Le dimanche 03 novembre 2013 à 14:23 +0100, Kevin Kofler a écrit :
> Michael Scherer wrote:
> > When statistics cost you money, yeah, I think that's important to take
> > them in account. Maybe your employer do not care about this, but I
> > strongly suspect mine does, and I strongly suspect that most companies
> > do care about this as well.
> 
> Company computers should get updated only by the sysadmins (which AFAIK is 
> how it works at his company, him being the CTO, sysadmin and lead developer 
> in one person), or by automated scripts running as root (which is how it's 
> done at my university, there's an autoupdate script running at bootup). 
> Users have no business updating company-managed computers.

You would delighted to know that not everybody do like this. We prefer
let the employees decide when the time to update is right, due for
exemple factor like "having to leave the office soon", or "being at a
customers site without much network connectivity", etc, etc. 

As i say, we mostly have a fleet of laptop, and of course, the situation
would be different if this was a set of workstation, but alas, this is
not the case.

> > Not to mention that basically, what you suggest is that the system
> > bypass users explicit requests to shutdown, and that doesn't sound like
> > a improvement to me ( and again, I say that also because that's what we
> > tried at work, and this didn't work that well ).
> 
> Yet this is exactly how PackageKit deals with this for online updates.

Then I think this must be changed. And in fact, that's maybe why this is
currently changed.

> > However, since you didn't explained at all what are the issues you are
> > facing with the new approach, and since you have only explained how you
> > are doing on your 20 servers ( which is totally unrelated to the
> > question of desktops, BTW, and which would still be usable at your
> > convenience on anything you maintain ), I am quite sceptic on your whole
> > intervention.
> 
> The issues are that:
> * updates require 2 reboots,

as long as this is automated, this is a technical detail. People seeing
2 times the bios do not really matter. Granted, this is annoying to have
to enter your encryption password twice if you use luks, but I wonder if
kexec cannot help on that part.

> * you cannot use what you upgraded before doing the reboots,

and so ? If the upgrade is the reboot, this is to be expected.
AFAIK, the update is not applied until you reboot, and AFAIK, you can
still do stuff by yourself using yum. So if your point is "you cannot
use the update before the update is applied", I have yet to find what
you mean exactly.

> * in particular, you cannot install new packages built against the updated
>   ones before the reboots,

Then this mean there is a problem in dependency. If I install kevin-
simulator-1.0 that requires libmichael1.1 while libmichael1.0 is
installed, either it need it and it will pull it, or it doesn't need and
it will not pull it. This also ask the whole question of having non
compatible library, etc, but I think we already answered that question
with the update policy and need to keep a proper compatible ABI.



> * security fixes also only take effect after the reboots.

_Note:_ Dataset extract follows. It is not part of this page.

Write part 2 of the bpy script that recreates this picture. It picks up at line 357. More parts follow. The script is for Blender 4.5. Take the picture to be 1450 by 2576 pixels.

unlike now, where they take effect based on random factors such as "was
firefox already running", or "did I logged out after the update", or
"did I reboot on the new kernel" ?

At least, the new system bring coherency, you know that everything is up
to date after the reboot. And again, if you like the previous way, you
can still opt-out of the system.


> It also violates the principle of least surprise.

In what way ? If the system clearly say "we are gonna need to reboot to
apply thoses updates", it is hard to say that you are surprised. And the
principe of least surprise would be violated if we didn't followed the
dominant paradigm, which is still windows afaik.